> [Rows from a 3D scene dataset]:
::::::

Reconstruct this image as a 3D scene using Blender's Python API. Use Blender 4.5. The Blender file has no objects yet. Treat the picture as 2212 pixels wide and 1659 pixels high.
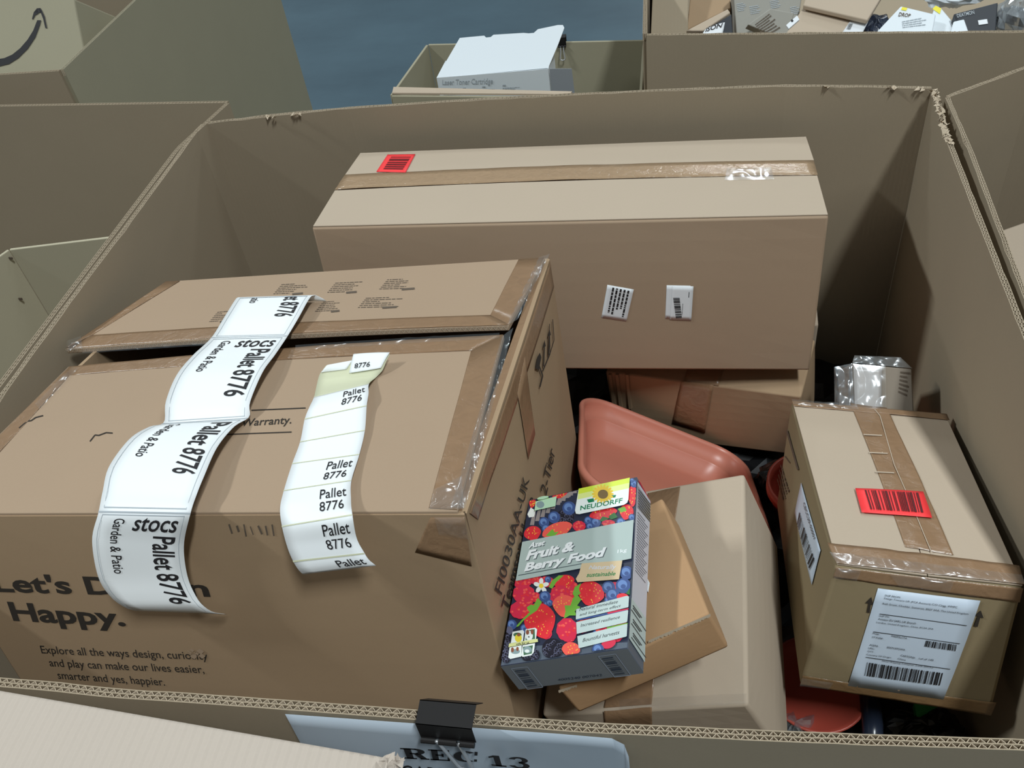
import bpy, bmesh, math, random
from mathutils import Vector, Matrix, noise
SC = bpy.context.scene
COL = SC.collection

# ------------------------------------------------------------------ camera, world, lamps, exposure
F_PX = 1979.46
CAM_LOC = Vector((0.20690866, -0.32543638, 1.66646311))
CAM_ROT = (0.80940943, 0.11822251, 0.13056177)
camd = bpy.data.cameras.new('camera')
camd.sensor_fit = 'HORIZONTAL'
camd.sensor_width = 36.0
camd.lens = 36.0 * F_PX / 2212.0
camd.clip_start = 0.02
cam = bpy.data.objects.new('camera', camd)
cam.location = CAM_LOC
cam.rotation_euler = CAM_ROT
COL.objects.link(cam)
SC.camera = cam

wd = bpy.data.worlds.new('warehouse_air')
SC.world = wd
wd.use_nodes = True
wd.node_tree.nodes['Background'].inputs[0].default_value = (0.80, 0.95, 1.0, 1)
wd.node_tree.nodes['Background'].inputs[1].default_value = 0.15

def lamp(name, loc, power, sx, sy, color=(0.92, 0.985, 1.0)):
    l = bpy.data.lights.new(name, 'AREA')
    l.shape = 'RECTANGLE'
    l.size, l.size_y, l.energy, l.color = sx, sy, power, color
    o = bpy.data.objects.new(name, l)
    o.location = loc
    COL.objects.link(o)
    return o
lamp('ceiling_lamp', (2.15, -2.0, 7.0), 335, 0.45, 1.5)
lamp('ceiling_lamp', (2.15, 3.4, 7.0), 70, 0.45, 1.5)
lamp('ceiling_lamp', (2.15, 9.0, 7.0), 220, 0.45, 1.5)
lamp('ceiling_lamp', (2.15, 18.0, 7.0), 450, 0.45, 1.5)
lamp('ceiling_lamp', (-6.0, -0.2, 7.0), 430, 0.45, 1.5)
lamp('ceiling_lamp', (-6.0, 9.0, 7.0), 220, 0.45, 1.5)

SC.view_settings.view_transform = 'Standard'
SC.view_settings.look = 'None'
SC.view_settings.gamma = 1
SC.view_settings.exposure = 0.0
SC.view_settings.use_curve_mapping = False

# ------------------------------------------------------------------ helpers
def lin(r, g, b):
    f = lambda c: (c / 255 / 12.92) if c / 255 <= 0.04045 else ((c / 255 + 0.055) / 1.055) ** 2.4
    return (f(r), f(g), f(b), 1.0)

from mathutils import Euler
CAM_R = Euler(CAM_ROT).to_matrix()
def ray(u, v):
    return CAM_R @ Vector(((u - 1106) / F_PX, -(v - 829.5) / F_PX, -1))
def at_z(u, v, z):
    d = ray(u, v); return CAM_LOC + d * ((z - CAM_LOC.z) / d.z)
def at_y(u, v, y):
    d = ray(u, v); return CAM_LOC + d * ((y - CAM_LOC.y) / d.y)
def at_x(u, v, x):
    d = ray(u, v); return CAM_LOC + d * ((x - CAM_LOC.x) / d.x)
def at_plane(u, v, p, n):
    d = ray(u, v); return CAM_LOC + d * ((p - CAM_LOC).dot(n) / d.dot(n))
def depth_of(p):
    return -(CAM_R.transposed() @ (p - CAM_LOC)).z
def proj(p):
    q = CAM_R.transposed() @ (p - CAM_LOC)
    return (1106 + F_PX * q.x / -q.z, 829.5 - F_PX * q.y / -q.z)

def new_mat(name):
    m = bpy.data.materials.new(name)
    m.use_nodes = True
    return m, m.node_tree.nodes, m.node_tree.links, m.node_tree.nodes['Principled BSDF']

def m_plain(name, rgb, rough=0.6, spec=0.4, metal=0.0, coat=0.0):
    m, n, l, p = new_mat(name)
    p.inputs['Base Color'].default_value = lin(*rgb)
    p.inputs['Roughness'].default_value = rough
    p.inputs['Specular IOR Level'].default_value = spec
    p.inputs['Metallic'].default_value = metal
    p.inputs['Coat Weight'].default_value = coat
    return m

def m_card(name, rgb, var=0.10, flute=0.0, deep=0.0015, axis='X', pitch=0.007, rough=0.82, blotch=9.0, ink=0.0):
    """kraft board: mottled, faint fibres, optional washboard of the flutes"""
    m, n, l, p = new_mat(name)
    p.inputs['Roughness'].default_value = rough
    p.inputs['Specular IOR Level'].default_value = 0.25
    tc = n.new('ShaderNodeTexCoord')
    a = n.new('ShaderNodeTexNoise'); a.inputs['Scale'].default_value = blotch; a.inputs['Detail'].default_value = 5
    b = n.new('ShaderNodeTexNoise'); b.inputs['Scale'].default_value = 420; b.inputs['Detail'].default_value = 3
    l.new(tc.outputs['Object'], a.inputs['Vector']); l.new(tc.outputs['Object'], b.inputs['Vector'])
    mx = n.new('ShaderNodeMix'); mx.data_type = 'RGBA'
    c = lin(*rgb)
    mx.inputs[6].default_value = tuple(x * (1 - var) for x in c[:3]) + (1,)
    mx.inputs[7].default_value = tuple(min(1, x * (1 + var)) for x in c[:3]) + (1,)
    ad = n.new('ShaderNodeMath'); ad.operation = 'MULTIPLY_ADD'
    ad.inputs[1].default_value = 0.45
    l.new(b.outputs['Fac'], ad.inputs[0])
    sc = n.new('ShaderNodeMath'); sc.operation = 'MULTIPLY'; sc.inputs[1].default_value = 0.55
    l.new(a.outputs['Fac'], sc.inputs[0]); l.new(sc.outputs[0], ad.inputs[2])
    l.new(ad.outputs[0], mx.inputs[0])
    l.new(mx.outputs[2], p.inputs['Base Color'])
    bp = n.new('ShaderNodeBump'); bp.inputs['Strength'].default_value = 0.25; bp.inputs['Distance'].default_value = deep
    if flute > 0:
        w = n.new('ShaderNodeTexWave'); w.wave_type = 'BANDS'; w.bands_direction = axis
        w.inputs['Scale'].default_value = 0.314 / pitch
        w.inputs['Distortion'].default_value = 0.6
        l.new(tc.outputs['Object'], w.inputs['Vector'])
        q = n.new('ShaderNodeMath'); q.operation = 'MULTIPLY_ADD'; q.inputs[1].default_value = flute
        l.new(w.outputs['Fac'], q.inputs[0]); l.new(a.outputs['Fac'], q.inputs[2])
        l.new(q.outputs[0], bp.inputs['Height'])
    else:
        l.new(a.outputs['Fac'], bp.inputs['Height'])
    l.new(bp.outputs['Normal'], p.inputs['Normal'])
    return m

def m_tape(name, rgb, rough=0.28, bump=0.5, scale=60):
    m, n, l, p = new_mat(name)
    tc = n.new('ShaderNodeTexCoord')
    a = n.new('ShaderNodeTexNoise'); a.inputs['Scale'].default_value = scale; a.inputs['Detail'].default_value = 6
    a.inputs['Distortion'].default_value = 1.2
    l.new(tc.outputs['Object'], a.inputs['Vector'])
    c = lin(*rgb)
    mx = n.new('ShaderNodeMix'); mx.data_type = 'RGBA'
    mx.inputs[6].default_value = tuple(x * 0.85 for x in c[:3]) + (1,)
    mx.inputs[7].default_value = tuple(min(1, x * 1.15) for x in c[:3]) + (1,)
    l.new(a.outputs['Fac'], mx.inputs[0]); l.new(mx.outputs[2], p.inputs['Base Color'])
    p.inputs['Roughness'].default_value = rough
    p.inputs['Specular IOR Level'].default_value = 0.5
    bp = n.new('ShaderNodeBump'); bp.inputs['Strength'].default_value = bump; bp.inputs['Distance'].default_value = 0.002
    l.new(a.outputs['Fac'], bp.inputs['Height']); l.new(bp.outputs['Normal'], p.inputs['Normal'])
    return m

def m_film(name, tint=(1, 1, 1), clear=0.84, rough=0.17):
    """clear plastic film: mostly see-through, sharp glints"""
    m = bpy.data.materials.new(name); m.use_nodes = True
    n, l = m.node_tree.nodes, m.node_tree.links
    n.remove(n['Principled BSDF'])
    t = n.new('ShaderNodeBsdfTransparent'); t.inputs[0].default_value = (*tint, 1)
    g = n.new('ShaderNodeBsdfGlossy'); g.inputs['Roughness'].default_value = rough
    g.inputs[0].default_value = (0.9, 0.95, 1, 1)
    d = n.new('ShaderNodeBsdfDiffuse'); d.inputs[0].default_value = (0.7, 0.74, 0.76, 1)
    m1 = n.new('ShaderNodeMixShader'); m1.inputs[0].default_value = 0.72
    m2 = n.new('ShaderNodeMixShader'); m2.inputs[0].default_value = clear
    l.new(d.outputs[0], m1.inputs[1]); l.new(g.outputs[0], m1.inputs[2])
    l.new(m1.outputs[0], m2.inputs[1]); l.new(t.outputs[0], m2.inputs[2])
    l.new(m2.outputs[0], n['Material Output'].inputs[0])
    return m

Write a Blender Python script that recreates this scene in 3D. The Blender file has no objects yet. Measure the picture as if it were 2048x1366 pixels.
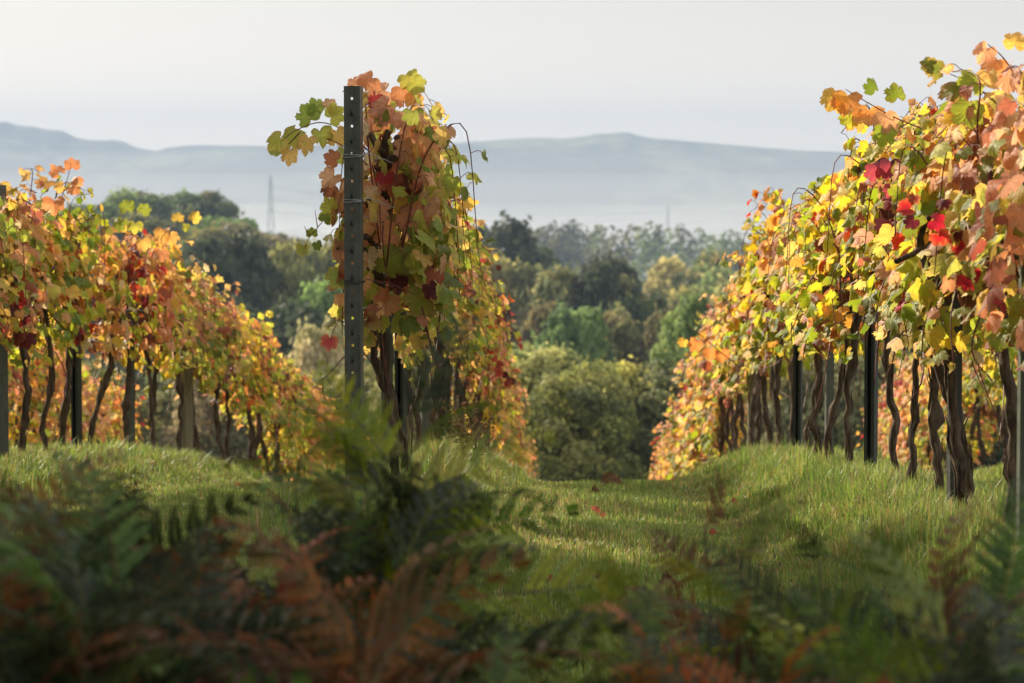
import bpy, math
import numpy as np
from mathutils import Vector, Matrix

R_ = math.radians
rng = np.random.default_rng(11)
S = bpy.context.scene
COL = S.collection

# ------------------------------------------------------------------ camera
F = 2048 * 100.0 / 36.0          # focal length in photo pixels
THETA = math.atan(313 / F)       # pitch down
PSI = math.atan(129 / F * math.cos(THETA))   # yaw left of the row direction
cd = bpy.data.cameras.new("camera")
cam = bpy.data.objects.new("camera", cd)
COL.objects.link(cam)
cam.location = (0, 0, 0)
cam.rotation_euler = (math.pi / 2 - THETA, 0, PSI)
cd.lens = 100
cd.sensor_width = 36
cd.clip_start = 0.1
cd.clip_end = 20000
cd.dof.use_dof = True
cd.dof.focus_distance = 11.7
cd.dof.aperture_fstop = 5.5
cd.dof.aperture_blades = 9
S.camera = cam
CM = np.array(cam.rotation_euler.to_matrix())


def at(px, py, d):
    """point on the sight line of photo pixel (px, py) whose depth along the rows is d metres"""
    v = CM @ np.array([(px - 1024) / F, -(py - 683) / F, -1.0])
    return v * (d / v[1])


# ------------------------------------------------------------------ world, sun, exposure
SUN_AZ, SUN_EL = 40.0, 28.0      # degrees left of the row direction, degrees above the horizon
w = bpy.data.worlds.new("World")
S.world = w
w.use_nodes = True
nt = w.node_tree
nt.nodes.clear()
sky = nt.nodes.new("ShaderNodeTexSky")
sky.sky_type = 'NISHITA'
sky.sun_disc = False
sky.sun_elevation = R_(SUN_EL)
sky.sun_rotation = R_(-SUN_AZ)
sky.air_density = 1.0
sky.dust_density = 4.0
sky.ozone_density = 1.0
hs = nt.nodes.new("ShaderNodeHueSaturation")
hs.inputs['Saturation'].default_value = 0.7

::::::

Restate the lines of the records exactly, starting at the first and stopping after the line with "wd.node_tree.nodes['Background'].inputs[1].default_value = 0.15". Leave out any picture.

Reconstruct this image as a 3D scene using Blender's Python API. Use Blender 4.5. The Blender file has no objects yet. Treat the picture as 2212 pixels wide and 1659 pixels high.
import bpy, bmesh, math, random
from mathutils import Vector, Matrix, noise
SC = bpy.context.scene
COL = SC.collection

# ------------------------------------------------------------------ camera, world, lamps, exposure
F_PX = 1979.46
CAM_LOC = Vector((0.20690866, -0.32543638, 1.66646311))
CAM_ROT = (0.80940943, 0.11822251, 0.13056177)
camd = bpy.data.cameras.new('camera')
camd.sensor_fit = 'HORIZONTAL'
camd.sensor_width = 36.0
camd.lens = 36.0 * F_PX / 2212.0
camd.clip_start = 0.02
cam = bpy.data.objects.new('camera', camd)
cam.location = CAM_LOC
cam.rotation_euler = CAM_ROT
COL.objects.link(cam)
SC.camera = cam

wd = bpy.data.worlds.new('warehouse_air')
SC.world = wd
wd.use_nodes = True
wd.node_tree.nodes['Background'].inputs[0].default_value = (0.80, 0.95, 1.0, 1)
wd.node_tree.nodes['Background'].inputs[1].default_value = 0.15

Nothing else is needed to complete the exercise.